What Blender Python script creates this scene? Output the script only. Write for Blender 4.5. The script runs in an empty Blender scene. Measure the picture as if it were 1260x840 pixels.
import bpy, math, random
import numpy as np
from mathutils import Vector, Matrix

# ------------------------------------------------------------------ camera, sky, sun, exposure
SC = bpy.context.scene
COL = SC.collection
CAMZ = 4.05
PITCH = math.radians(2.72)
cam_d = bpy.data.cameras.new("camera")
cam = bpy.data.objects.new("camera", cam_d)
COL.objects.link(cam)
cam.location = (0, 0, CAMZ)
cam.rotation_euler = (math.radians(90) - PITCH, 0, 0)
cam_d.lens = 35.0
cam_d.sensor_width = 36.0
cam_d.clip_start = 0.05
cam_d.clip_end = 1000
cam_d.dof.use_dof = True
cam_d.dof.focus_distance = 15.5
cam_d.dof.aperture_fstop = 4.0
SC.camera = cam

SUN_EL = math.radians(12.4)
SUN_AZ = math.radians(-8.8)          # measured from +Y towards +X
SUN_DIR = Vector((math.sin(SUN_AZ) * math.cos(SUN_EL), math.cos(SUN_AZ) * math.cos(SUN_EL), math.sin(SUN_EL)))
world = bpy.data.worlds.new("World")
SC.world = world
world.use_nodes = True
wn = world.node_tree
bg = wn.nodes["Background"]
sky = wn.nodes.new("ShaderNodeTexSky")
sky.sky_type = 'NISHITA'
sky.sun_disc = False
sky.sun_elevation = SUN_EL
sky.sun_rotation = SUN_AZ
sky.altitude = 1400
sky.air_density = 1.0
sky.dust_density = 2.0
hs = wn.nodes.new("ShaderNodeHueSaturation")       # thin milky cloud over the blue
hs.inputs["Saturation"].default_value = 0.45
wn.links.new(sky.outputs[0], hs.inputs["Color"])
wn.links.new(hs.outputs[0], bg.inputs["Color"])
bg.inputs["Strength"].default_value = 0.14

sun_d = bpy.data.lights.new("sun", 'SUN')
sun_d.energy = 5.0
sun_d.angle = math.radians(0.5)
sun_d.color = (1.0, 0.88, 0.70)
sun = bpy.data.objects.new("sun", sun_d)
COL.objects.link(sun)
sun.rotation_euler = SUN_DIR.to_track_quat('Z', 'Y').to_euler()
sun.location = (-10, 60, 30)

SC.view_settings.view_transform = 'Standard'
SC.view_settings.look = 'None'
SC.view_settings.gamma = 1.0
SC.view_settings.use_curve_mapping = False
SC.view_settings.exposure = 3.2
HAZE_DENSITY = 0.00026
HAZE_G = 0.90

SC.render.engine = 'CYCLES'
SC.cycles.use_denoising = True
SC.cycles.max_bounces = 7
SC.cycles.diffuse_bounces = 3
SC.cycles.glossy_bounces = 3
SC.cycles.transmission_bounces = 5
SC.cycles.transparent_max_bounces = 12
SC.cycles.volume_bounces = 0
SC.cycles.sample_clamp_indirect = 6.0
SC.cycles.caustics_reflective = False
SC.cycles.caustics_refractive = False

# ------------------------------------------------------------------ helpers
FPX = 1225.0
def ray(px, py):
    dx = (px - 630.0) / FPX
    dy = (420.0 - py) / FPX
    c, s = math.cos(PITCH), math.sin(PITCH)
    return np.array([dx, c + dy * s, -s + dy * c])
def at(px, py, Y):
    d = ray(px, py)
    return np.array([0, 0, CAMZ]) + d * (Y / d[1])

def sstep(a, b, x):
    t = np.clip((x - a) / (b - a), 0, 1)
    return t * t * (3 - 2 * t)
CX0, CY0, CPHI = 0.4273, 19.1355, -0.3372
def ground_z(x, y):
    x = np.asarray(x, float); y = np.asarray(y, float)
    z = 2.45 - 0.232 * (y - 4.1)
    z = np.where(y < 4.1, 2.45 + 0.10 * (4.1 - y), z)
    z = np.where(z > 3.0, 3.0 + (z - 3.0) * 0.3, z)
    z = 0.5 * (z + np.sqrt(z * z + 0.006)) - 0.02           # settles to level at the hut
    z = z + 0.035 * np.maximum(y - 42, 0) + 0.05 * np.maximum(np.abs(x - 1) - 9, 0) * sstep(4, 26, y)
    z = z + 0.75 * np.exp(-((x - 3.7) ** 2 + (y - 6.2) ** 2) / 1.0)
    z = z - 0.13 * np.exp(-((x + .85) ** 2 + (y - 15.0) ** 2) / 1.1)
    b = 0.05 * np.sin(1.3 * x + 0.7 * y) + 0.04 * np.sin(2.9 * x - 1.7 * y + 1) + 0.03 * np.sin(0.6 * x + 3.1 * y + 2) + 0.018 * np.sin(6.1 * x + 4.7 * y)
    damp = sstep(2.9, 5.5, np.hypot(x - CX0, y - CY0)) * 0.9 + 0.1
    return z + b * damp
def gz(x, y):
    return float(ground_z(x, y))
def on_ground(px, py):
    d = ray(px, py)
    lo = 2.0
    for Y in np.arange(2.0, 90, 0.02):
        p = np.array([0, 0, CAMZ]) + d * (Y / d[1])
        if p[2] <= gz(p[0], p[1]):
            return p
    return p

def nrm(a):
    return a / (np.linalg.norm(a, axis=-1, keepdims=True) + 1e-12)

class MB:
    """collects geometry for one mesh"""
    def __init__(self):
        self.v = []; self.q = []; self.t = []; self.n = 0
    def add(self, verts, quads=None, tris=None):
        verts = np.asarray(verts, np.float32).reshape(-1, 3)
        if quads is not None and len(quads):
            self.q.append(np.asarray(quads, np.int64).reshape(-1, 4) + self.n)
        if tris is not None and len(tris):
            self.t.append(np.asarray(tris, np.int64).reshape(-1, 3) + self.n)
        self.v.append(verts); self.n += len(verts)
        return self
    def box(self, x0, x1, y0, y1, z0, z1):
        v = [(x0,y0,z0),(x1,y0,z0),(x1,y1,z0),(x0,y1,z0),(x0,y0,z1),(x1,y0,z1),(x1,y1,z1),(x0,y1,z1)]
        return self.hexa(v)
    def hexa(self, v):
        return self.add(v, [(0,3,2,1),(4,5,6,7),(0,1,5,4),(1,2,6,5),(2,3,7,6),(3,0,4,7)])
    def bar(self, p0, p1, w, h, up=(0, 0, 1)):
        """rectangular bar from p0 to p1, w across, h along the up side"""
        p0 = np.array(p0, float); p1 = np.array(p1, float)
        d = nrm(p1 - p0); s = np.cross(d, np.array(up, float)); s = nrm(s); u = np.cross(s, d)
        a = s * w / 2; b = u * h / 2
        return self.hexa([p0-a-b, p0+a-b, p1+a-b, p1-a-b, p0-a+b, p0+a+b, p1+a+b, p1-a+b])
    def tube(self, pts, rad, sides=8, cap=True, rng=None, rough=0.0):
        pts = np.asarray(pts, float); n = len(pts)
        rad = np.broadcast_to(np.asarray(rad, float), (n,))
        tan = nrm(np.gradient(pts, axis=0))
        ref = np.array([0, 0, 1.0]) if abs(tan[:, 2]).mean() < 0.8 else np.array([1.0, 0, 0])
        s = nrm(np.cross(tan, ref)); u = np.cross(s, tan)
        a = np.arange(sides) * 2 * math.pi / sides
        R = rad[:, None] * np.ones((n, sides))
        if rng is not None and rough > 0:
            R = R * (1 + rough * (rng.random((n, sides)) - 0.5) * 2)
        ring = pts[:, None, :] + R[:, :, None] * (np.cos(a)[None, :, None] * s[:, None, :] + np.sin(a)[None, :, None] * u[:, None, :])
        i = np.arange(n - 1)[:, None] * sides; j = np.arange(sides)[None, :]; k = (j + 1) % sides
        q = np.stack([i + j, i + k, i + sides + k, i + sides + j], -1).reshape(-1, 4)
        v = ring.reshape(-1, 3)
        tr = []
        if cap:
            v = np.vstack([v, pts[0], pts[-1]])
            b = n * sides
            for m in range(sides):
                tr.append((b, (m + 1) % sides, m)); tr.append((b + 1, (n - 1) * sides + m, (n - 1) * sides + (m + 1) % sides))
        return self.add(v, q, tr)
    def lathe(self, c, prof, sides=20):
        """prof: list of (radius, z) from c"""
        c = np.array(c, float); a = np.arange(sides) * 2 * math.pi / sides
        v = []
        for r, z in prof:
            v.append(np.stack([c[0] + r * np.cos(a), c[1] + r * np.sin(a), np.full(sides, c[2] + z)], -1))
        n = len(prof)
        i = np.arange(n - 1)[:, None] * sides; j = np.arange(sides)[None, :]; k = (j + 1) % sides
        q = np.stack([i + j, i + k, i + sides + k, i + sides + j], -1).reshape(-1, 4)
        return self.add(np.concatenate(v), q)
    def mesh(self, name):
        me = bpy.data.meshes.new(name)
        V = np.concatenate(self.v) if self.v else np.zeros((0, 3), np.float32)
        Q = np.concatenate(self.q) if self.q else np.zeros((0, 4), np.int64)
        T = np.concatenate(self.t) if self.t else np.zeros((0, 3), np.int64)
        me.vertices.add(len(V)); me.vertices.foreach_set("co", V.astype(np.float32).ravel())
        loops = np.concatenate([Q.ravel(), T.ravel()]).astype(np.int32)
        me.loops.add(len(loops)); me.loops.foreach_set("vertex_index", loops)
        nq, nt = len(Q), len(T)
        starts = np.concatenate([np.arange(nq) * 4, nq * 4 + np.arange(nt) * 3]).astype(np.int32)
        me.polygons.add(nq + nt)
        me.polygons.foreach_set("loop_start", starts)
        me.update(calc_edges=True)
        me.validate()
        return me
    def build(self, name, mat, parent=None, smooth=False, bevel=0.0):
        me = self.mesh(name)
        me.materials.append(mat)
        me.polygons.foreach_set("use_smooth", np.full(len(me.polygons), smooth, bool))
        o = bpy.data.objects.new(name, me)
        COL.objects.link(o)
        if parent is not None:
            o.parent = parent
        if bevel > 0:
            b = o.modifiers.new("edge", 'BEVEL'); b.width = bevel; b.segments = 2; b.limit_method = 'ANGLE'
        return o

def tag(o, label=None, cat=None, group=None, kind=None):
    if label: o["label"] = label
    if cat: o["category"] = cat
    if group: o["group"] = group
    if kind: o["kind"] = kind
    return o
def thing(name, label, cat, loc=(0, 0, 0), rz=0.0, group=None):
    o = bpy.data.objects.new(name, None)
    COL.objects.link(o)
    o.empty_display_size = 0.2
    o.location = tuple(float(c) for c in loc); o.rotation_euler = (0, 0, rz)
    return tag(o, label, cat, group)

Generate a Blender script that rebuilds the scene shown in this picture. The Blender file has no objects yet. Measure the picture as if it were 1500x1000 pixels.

============

> **Directions for this task**: All lines from the beginning of the material above through the one with "SC.camera = cam" need to be returned exactly; please return those and only those.

> **Completed exercise**:
What Blender Python script creates this scene? Output the script only. Write for Blender 4.5. The script runs in an empty Blender scene. Measure the picture as if it were 1260x840 pixels.
import bpy, math, random
import numpy as np
from mathutils import Vector, Matrix

# ------------------------------------------------------------------ camera, sky, sun, exposure
SC = bpy.context.scene
COL = SC.collection
CAMZ = 4.05
PITCH = math.radians(2.72)
cam_d = bpy.data.cameras.new("camera")
cam = bpy.data.objects.new("camera", cam_d)
COL.objects.link(cam)
cam.location = (0, 0, CAMZ)
cam.rotation_euler = (math.radians(90) - PITCH, 0, 0)
cam_d.lens = 35.0
cam_d.sensor_width = 36.0
cam_d.clip_start = 0.05
cam_d.clip_end = 1000
cam_d.dof.use_dof = True
cam_d.dof.focus_distance = 15.5
cam_d.dof.aperture_fstop = 4.0
SC.camera = cam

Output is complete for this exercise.